Men shall clap their hands at him - These two verses refer to the storm, which is to sweep away the ungodly; therefore the word God, in Job 27:22, and men in this verse, should be omitted.
Job 27:23. It shall clap its hands against him, and hiss, וישרק veyishrok, shriek, him out of his place."
Here the storm is personified and the wicked actor is hissed and driven by it from off the stage. It seems it was an ancient method to clap the hands against and hiss a man from any public office, who had acted improperly in it. The populace, in European countries, express their disapprobation of public characters who have not pleased them in the same manner to the present day, by hisses, groans, and the like.

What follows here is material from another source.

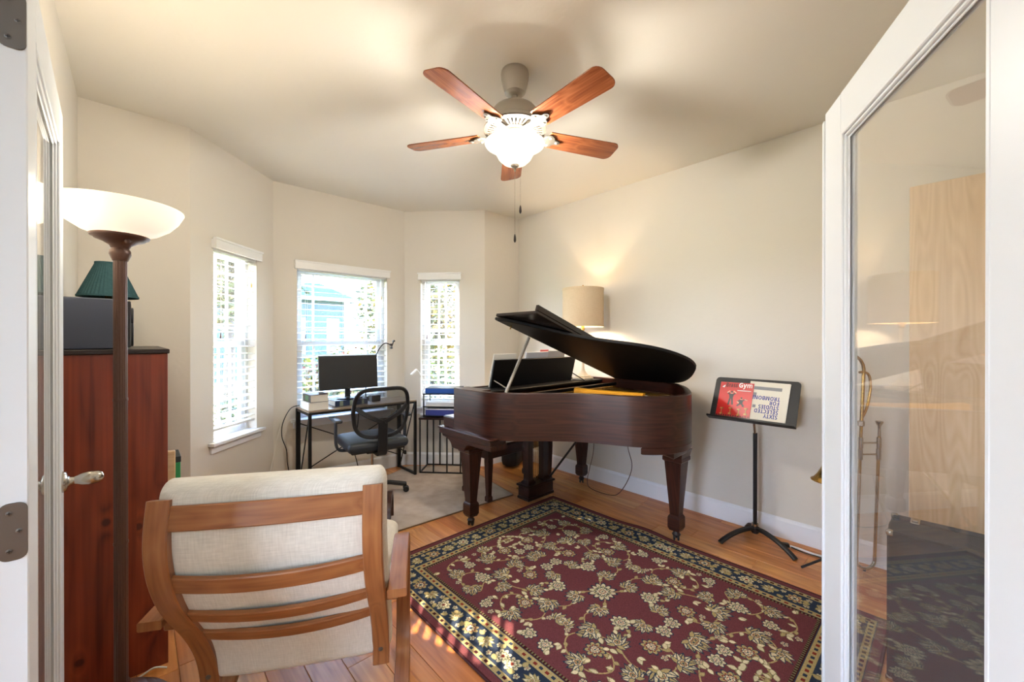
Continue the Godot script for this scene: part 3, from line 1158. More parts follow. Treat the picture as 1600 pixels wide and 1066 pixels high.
func leaf(x: float, y: float, ln: float, wd: float, rot: float, c0: Color, c1: Color) -> void:
	var cr := cos(rot)
	var sr := sin(rot)
	var k0 := ln + 1.0
	for yy in range(maxi(0, int(y - k0)), mini(rh, int(y + k0) + 1)):
		for xx in range(maxi(0, int(x - k0)), mini(rw, int(x + k0) + 1)):
			var u := ((xx - x) * cr + (yy - y) * sr) / ln
			var w := (-(xx - x) * sr + (yy - y) * cr) / wd
			if u < 0.0 or u > 1.0:
				continue
			var e := sin(PI * pow(u, 0.75))
			if absf(w) > e:
				continue
			var c := c0 if absf(w) > e - 0.22 or (absf(w) < 0.1 and wd > 8.0) else c1
			var k := (yy * rw + xx) * 3
			rpx[k] = int(c.r * 255); rpx[k + 1] = int(c.g * 255); rpx[k + 2] = int(c.b * 255)

func palmette(x: float, y: float, r: float, rot: float, a: Color, bcol: Color, nav: Color, red: Color) -> void:
	for i in 7:
		var an := rot + (i - 3) * 0.42
		leaf(x - cos(rot) * r * 0.35, y - sin(rot) * r * 0.35, r * (1.55 - absf(i - 3) * 0.16), r * 0.3, an, nav, a if i % 2 == 0 else bcol)
	for i in 2:
		leaf(x - cos(rot) * r * 0.3, y - sin(rot) * r * 0.3, r * 0.8, r * 0.2, rot + (i * 2 - 1) * 1.9, nav, bcol)
	flower(x, y, r * 0.42, 5, rot, [nav, a, red, bcol, nav], 0.25)

func vine(pts: Array, r: float, c: Color) -> void:
	for p in smooth(pts, 60):
		dot(p.x, p.y, r, c)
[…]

Men shall clap their hands at him - That is, they shall combine to drive him out of the world, and rejoice when he is gone. The same sentiment was also expressed by Bildad, Job 18:18:
“He shall be driven fromm light into darkness,
And chased out of the world.”
There can be no doubt, I think, that Job alludes to that sentiment, and that his object in quoting it is to show its incorrectness. He does not indeed go into a formal reply to it in the following chapters, but he seems to consider that he had already replied to it by the statements which he had made, and which showed the incorrectness of the views which his friends had taken. He had demonstrated in the previous chapters that their main position was incorrect, and he asks (in Job 27:12 of this chapter), how it was possible that they could hold such sentiments as these, in the midst of all the facts which surrounded them? The whole current of events was against their opinion, and in the close of this chapter he enumerates the sentiments which they had advanced, which he regarded as so strange, and which he felt that he had now shown to be erroneous. In deed, they seem to have regarded themselves as confuted, for they were silent. Job had attacked and overthrown their main position, that people were treated according to their character in this life, and that consequently extraordinary sufferings were proof of extraordinary guilt, and, that being overthrown, they had nothing more to say. Having silenced them, and shown the error of the opinions which he has here enumerated, be proceeds in the following chapters to state his own views on important topics connected with the providence of God, mainly designed to show that we are not to expect fully to comprehend the reason of his dispensations.